A dignidade da Pessoa Humana e o Direito Fiscal
A dignidade da pessoa humana constitui um princípio fundamental da Constituição da República Portuguesa e deve ser refletida em todas as esferas da atividade do Estado, incluindo o domínio fiscal. Assim, a atuação da Administração Tributária (AT) tem de ser pautada pelo respeito aos direitos dos contribuintes, garantindo que estes não sejam sujeitos a práticas abusivas ou decisões arbitrárias. Infelizmente, a relação entre os contribuintes e a AT tem, por vezes, sido marcada por desconfiança, especialmente quando as decisões da administração se afastam da jurisprudência consolidada dos tribunais superiores ou quando as normas fiscais são interpretadas de forma excessivamente restritiva e desfavorável aos cidadãos. O princípio da legalidade tributária, também de natureza constitucional, impede que a AT atue como legislador indireto, ou seja, não pode criar ou modificar normas fiscais sem que estas estejam expressamente previstas na lei. Contudo, tem-se verificado a emissão de informações vinculativas e orientações internas que, por vezes, se desviam dos princípios de hermenêutica jurídica e das decisões judiciais, comprometendo a previsibilidade e a segurança jurídica dos contribuintes. É neste contexto que se realça o papel dos tribunais, que têm de exercer o seu controlo sobre a legalidade dos atos praticados pela AT, garantindo assim que as interpretações fiscais se mantenham em conformidade com o ordenamento jurídico.
A revisão da Lei Geral Tributária (LGT), especialmente com as alterações introduzidas pelo artigo 68.º-A, n.º 4, pela Lei n.º 7/2021, impõe à AT o dever de rever as suas orientações genéricas sempre que se verifiquem decisões reiteradas dos tribunais superiores. Esta medida visa assegurar uma maior coerência na aplicação das normas fiscais e reforçar a confiança dos contribuintes, que, no entanto, continuam a ver-se obrigados a recorrer aos tribunais para defender os seus direitos devido à resistência da AT em acatar a jurisprudência consolidada.

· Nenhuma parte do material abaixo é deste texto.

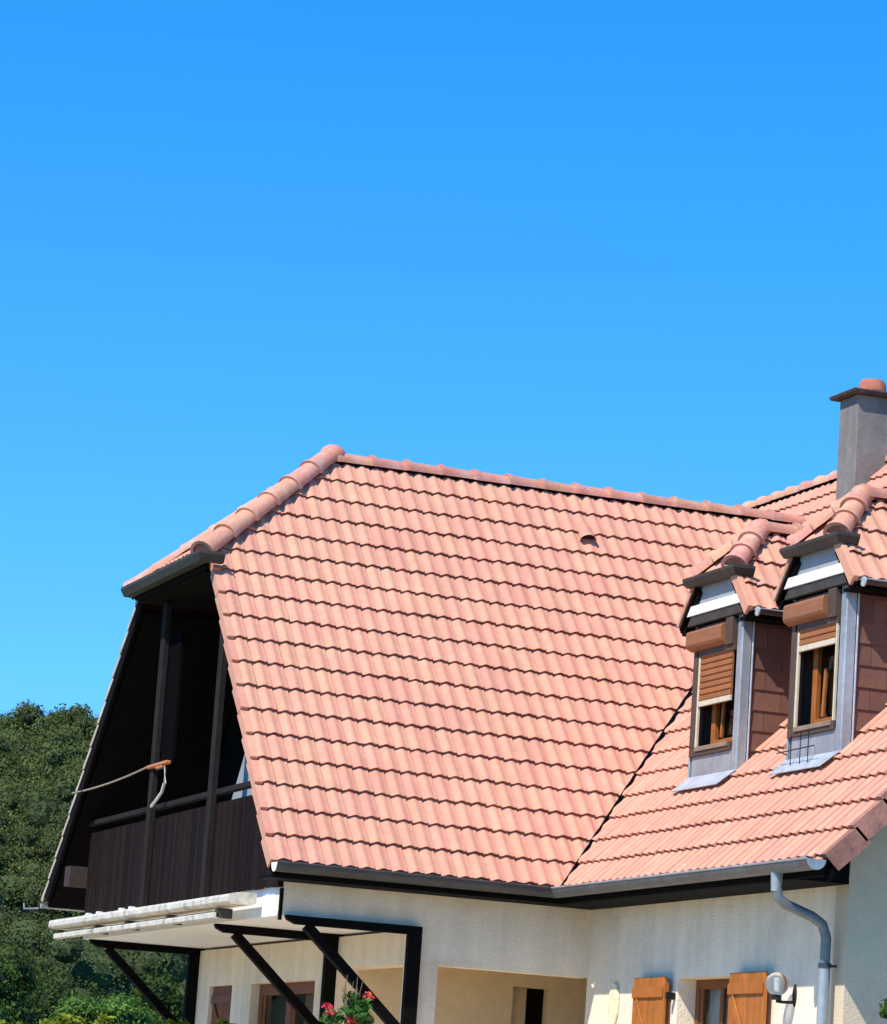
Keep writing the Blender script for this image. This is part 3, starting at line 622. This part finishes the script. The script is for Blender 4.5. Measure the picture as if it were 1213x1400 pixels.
# ---- dormers
def dormer(c, drop, open_h):
    """c: centre line; drop: how far the roller shutter is down (fraction)"""
    xd = 4.08; hw = .56; ze = 2.73; zr = 3.685; hwE = .84; sD = (zr-ze)/hwE; cD = 1/math.hypot(1, sD)
    zf = (xd-L)*sB                            # roof height at the front face
    xe = L+2.66/sB                            # where the cheek top meets the roof
    y0, y1 = c-hw, c+hw                       # y0 towards the camera
    # body: cheeks as triangular boards, top under the roof
    body = MB()
    for ya, yb in ((y0+.01, y0+.05), (y1-.05, y1-.01)):
        body.prism([(xd+.05, ya, zf-.1), (xd+.05, ya, ze-.05), (xe+.05, ya, ze-.05)], (0, yb-ya, 0))
    body = MB(); body.prism([(xd+.05, y0+.01, zf-.1), (xd+.05, y0+.01, ze-.05), (xe+.05, y0+.01, ze-.05)], (0, .04, 0)); far = MB().prism([(xd+.05, y1-.05, zf-.1), (xd+.05, y1-.05, ze-.05), (xe+.05, y1-.05, ze-.05)], (0, .04, 0))
    dm = body.build('dormer', M_frame, house, label='dormer with roller shutter half lowered' if drop > .4 else 'dormer with roller shutter almost fully raised')
    P = lambda nm, mb, m, **k: mb.build(nm, m, dm, **k)
    P('cheek', far, M_frame)
    # inside: dark box
    P('dormer_room', MB().box((xd+.62, y0+.06, 1.0), (xd+.64, y1-.06, 2.9)), M_int)
    # shingles on the visible cheek (courses following the horizontal)
    rows = 9; rh = .205
    for r in range(rows):
        zb = zf-.18+r*rh; zt = min(zb+rh+.03, ze-.06)
        if zb > ze-.08: break
        xmax = L+(zb+.02)/sB+.10 if zb > 0 else xd; off = (r % 2)*.17; x = xd+.10-off
        xlim = min(xe+.1, L+(zb+rh)/sB+.05)
        while x < xlim:
            xa, xb = max(x, xd+.10), min(x+.335, xlim)
            if xb-xa > .04:
                t0 = .016
                MB().add([(xa, y0+.009, zt), (xb, y0+.009, zt), (xb, y0+.009-t0, zb), (xa, y0+.009-t0, zb), (xa, y0+.009, zb+.001), (xb, y0+.009, zb+.001)],
                         [(0, 3, 2, 1), (3, 4, 5, 2), (0, 4, 3), (1, 2, 5)]).build('shingle', M_shingle, dm)
            x += .34
    # zinc corner flashing towards the camera and slim one on the far corner
    P('corner_flashing', MB().box((xd-.012, y0-.01, zf-.02), (xd+.10, y0+.11, ze+.06)), M_zinc, bev=.012)
    P('corner_flashing', MB().box((xd-.02, y1-.02, zf-.02), (xd+.10, y1+.01, ze-.03)), M_zinc, bev=.008)
    P('flashing_seam', MB().tube([(xd+.104, y0-.018, zf+.08), (xd+.104, y0-.018, ze+.02)], .010, 8), M_lead, smooth=True)
    # sill wall in zinc, apron on the tiles below
    P('sill_flashing', MB().box((xd-.008, y0+.121, zf-.06), (xd+.05, y1-.061, 1.37)), M_zinc)
    n = Vector(nB).normalized(); a0 = Vector((xd, 0, zf)) + n*.035; dn = Vector((-cB, 0, -sB*cB))
    q = [a0+Vector((0, y0-.06, 0)), a0+Vector((0, y1-.02, 0)), a0+dn*.20+Vector((0, y1+.06, 0)), a0+dn*.20+Vector((0, y0+.10, 0))]
    P('apron', MB().prism(q, n*.012), M_lead, bev=.003)
    # window frame
    wa, wb, za, zb = y0+.125, y1-.025, 1.36, 2.68
    fr = MB()
    fr.box((xd-.035, wa, za), (xd+.05, wb, za+.09)); fr.box((xd-.035, wb-.12, za+.09), (xd+.05, wb, zb)); fr.box((xd-.035, wa, 2.36), (xd+.05, wb-.081, zb)); 
    f = P('window_frame', fr, M_frame, bev=.005)
    P('inner_frame', MB().box((xd-.030, wb-.155, za+.06), (xd-.0, wb-.121, 2.40)), M_cream, bev=.004)
    if drop < .4: P('inner_frame', MB().box((xd-.030, wa+.012, za+.06), (xd-.0, wa+.030, 2.40)), M_cream, bev=.003)
    P('inner_sill', MB().box((xd-.05, wa+.036, za+.045), (xd-.002, wb-.157, za+.09)), mat('tan_sill', (.26, .17, .11), rough=.6, noise=((10, .15),)), bev=.003)
    # shutter box and slats
    P('shutter_box', MB().prism([(xd-.036, wa+.17, 2.43), (xd-.036, wa+.17, 2.64), (xd-.10, wa+.17, 2.635), (xd-.115, wa+.17, 2.61), (xd-.115, wa+.17, 2.49), (xd-.10, wa+.17, 2.46)], (0, wb+.05-wa-.17, 0)), M_shutterbox, bev=.006)
    P('shutter_box_recess', MB().box((xd-.06, wa, 2.42), (xd-.036, wa+.165, 2.69)), M_frame)
    zt = 2.41; hgt = (zt-za-.1)*drop; ns = max(2, int(hgt/.062))
    for i in range(ns):
        zz = zt-(i+1)*.062
        P('slat', MB().prism([(xd-.012, wa+.05, zz), (xd-.026, wa+.05, zz+.012), (xd-.026, wa+.05, zz+.048), (xd-.012, wa+.05, zz+.060), (xd-.002, wa+.05, zz+.060), (xd-.002, wa+.05, zz)], (0, wb-.156-wa-.05, 0)), M_slat)
    zl = zt-ns*.062
    P('shutter_end_bar', MB().box((xd-.032, wa+.047, zl-.055), (xd-.004, wb-.157, zl-.001)), M_cream, bev=.003)
    # casement behind, one leaf ajar
    sx = xd+.09
    P('casement', MB().box((sx, wb-.33, za+.1), (sx+.05, wb-.24, 2.38)).box((sx, wa+.02, za+.08), (sx+.05, wb-.331, za+.16)), M_sash, bev=.004)
    P('casement', MB().beam((sx+.03, wb-.44, za+.18), (sx+.03, wb-.47, 2.0), .03, .04), M_sash, bev=.004, label='second casement leaf standing ajar')
    P('pane', MB().box((sx+.055, wa+.05, za+.2), (sx+.06, wb-.31, 2.35)), M_glass)
    P('curtain', MB().box((sx+.07, wa+.05, za+.22), (sx+.08, wa+.20, 2.2)), M_cloth)
    # fascia, white board and grey gable board
    P('fascia', MB().prism([(xd-.07, c-.74, 2.70), (xd-.07, c+.80, 2.70), (xd-.07, c+.78, 2.80), (xd-.07, c-.72, 2.80)], (.06, 0, 0)), M_trim, bev=.005)
    P('white_board', MB().prism([(xd-.085, c-.67, 2.801), (xd-.085, c+.67, 2.801), (xd-.085, c+.61, 2.90), (xd-.085, c-.61, 2.90)], (.08, 0, 0)), M_white, bev=.003)
    P('gable_board', MB().prism([(xd-.04, c-.62, 2.901), (xd-.04, c+.62, 2.901), (xd-.04, c+.42, 3.16), (xd-.04, c-.42, 3.16)], (.04, 0, 0)), M_greyboard)
    # roof decks, tiles
    x0 = xd-.10; ax = 4.46; hz = 3.16; hxx = x0-.02
    xv0, xv1 = L+ze/sB, L+zr/sB; hyD = (zr-hz)/sD
    dkm = MB()
    slab(dkm, [(x0, c-hwE, ze), (xv0, c-hwE, ze), (xv1, c, zr), (ax, c, zr), (x0, c-hyD, hz)], (0, -sD, 1), .03, .06)
    slab(dkm, [(x0, c+hwE, ze), (xv0, c+hwE, ze), (xv1, c, zr), (ax, c, zr), (x0, c+hyD, hz)], (0, sD, 1), .03, .06)
    slab(dkm, [(x0, c-hyD, hz), (x0, c+hyD, hz), (ax, c, zr)], (-(zr-hz), 0, ax-x0), .03, .06)
    P('dormer_roof', dkm, M_deck)
    sl = hwE/cD; vh = (hwE-hyD)/cD
    tile_field(dm, (0, c-hwE, ze), (1, 0, 0), (0, cD, sD*cD), [(x0+.03, -.02), (xv0-.03, -.02), (xv1-.03, sl-.02), (ax+.02, sl-.02), (x0+.03, vh)], 400, uoff=x0+.03)
    tile_field(dm, (0, c+hwE, ze), (-1, 0, 0), (0, -cD, sD*cD), [(-xv0+.03, -.02), (-x0-.03, -.02), (-x0-.03, vh), (-ax-.02, sl-.02), (-xv1+.03, sl-.02)], 0)
    l2 = math.hypot(ax-x0, zr-hz)
    tile_field(dm, (x0, c, hz), (0, -1, 0), ((ax-x0)/l2, 0, (zr-hz)/l2), [(-hyD, -.02), (hyD, -.02), (.01, l2-.02), (-.01, l2-.02)], 0)
    cap_tiles('hip_tile', dm, (x0+.03, c-hyD+.03, hz+.04), (ax, c, zr+.0), r=.108, ln=.30)
    cap_tiles('hip_tile', dm, (x0+.03, c+hyD-.03, hz+.04), (ax, c, zr+.0), r=.105, ln=.30)
    cap_tiles('ridge_tile', dm, (ax+.02, c, zr-.01), (xv1-.05, c, zr-.01), r=.10, ln=.42, seg=8)
    P('ridge_end_tile', MB().sphere((ax, c, zr), .115, 12, 8, (1.1, 1, .85)), M_ridge, smooth=True)
    # verge tiles, both sides, plus dark verge underside
    for sg, m_, dr_ in ((-1, M_tile, .12), (1, M_ridge, .05)):
        nz = Vector((0, sg*sD, 1)).normalized(); a_ = Vector((x0-.002, c+sg*(hwE+.01), ze-.01))+nz*.028; b_ = Vector((x0-.002, c+sg*(hyD-.03), hz+.03))+nz*.028
        P('verge_tile', MB().prism([a_, b_, b_-nz*dr_, a_-nz*dr_], (.06, 0, 0)), m_, bev=.004)
    for sg in (-1, 1):
        P('verge_board', MB().prism([(x0+.03, c+sg*hwE, ze-.06), (x0+.03, c+sg*(hyD), hz-.07), (x0+.03, c+sg*(hyD-.08), hz-.14), (x0+.03, c+sg*(hwE-.10), ze-.11)], (.07, 0, 0)), M_black)
        P('eave_soffit', MB().box((x0+.05, c+sg*(hwE-.01), ze-.10), (xv0-.05, c+sg*hw, ze-.07)), M_black)
    hip_gutter(dm, x0-.07, c, .62, hz-.075, .24, h=.095, dpt=.11)
    # side gutter
    for sg in (-1, 1):
        gy = c+sg*(hwE+.045)
        g_ = MB().tube([(x0+.10, gy, ze-.02), (xv0-.0, gy, ze-.035)], .048, 8, arc=(math.pi, 2*math.pi)); g_.tube([(x0+.10, gy, ze-.018), (xv0, gy, ze-.033)], .043, 8, arc=(2*math.pi, math.pi))
        P('side_gutter', g_, M_trim, smooth=True)
        P('gutter_lip', MB().tube([(x0+.10, gy-.048, ze-.018), (xv0, gy-.048, ze-.033)], .008, 6), M_zinc, smooth=True)
    P('gutter_end', MB().tube([(x0+.085, c-hwE-.045, ze-.04), (x0+.10, c-hwE-.045, ze-.04)], .048, 12), M_lead, smooth=True)
    return dm
d1 = dormer(DC[0], .55, 0)
d2 = dormer(DC[1], .26, 0)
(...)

Os contribuintes dispõem de diversos mecanismos de defesa – desde reclamações graciosas e impugnações judiciais a recursos em tribunais arbitrais – para contestar atos que considerem ilegais ou injustos, nomeadamente quando se baseiam em orientações internas que contrariem a jurisprudência. Ainda assim, persistem desafios práticos, como a dificuldade de aceder presencialmente aos serviços sem marcação, a ineficiência na comunicação telefónica e a frequente incapacidade dos serviços de finanças para fornecer respostas seguras e objetivas. Soma-se a este quadro a desigualdade na aplicação da legislação e o “brutal” poder da máquina tributária, que, aliado à ausência de responsabilização pelos erros – mesmo os mais grosseiros – e à utilização do sistema informático da AT como “bode expiatório”, coloca os cidadãos, sobretudo os com menos recursos, em situação de vulnerabilidade. Diante deste cenário, é imperativo promover reformas que tornem a atuação da AT mais transparente, responsiva e rigorosamente alinhada com os preceitos da dignidade humana e da justiça fiscal. O legislador deveria ter introduzido consequências mais diretas para o incumprimento do dever de revisão das orientações, estabelecendo sanções que desincentivassem a litigância infundada e assegurando que os contribuintes não sejam onerados em processos de execução fiscal quando a jurisprudência lhes for favorável. Somente através de um esforço contínuo para reforçar a previsibilidade, a transparência e a justiça na aplicação das normas fiscais será possível restaurar a confiança dos cidadãos num sistema tributário que respeite os seus direitos fundamentais.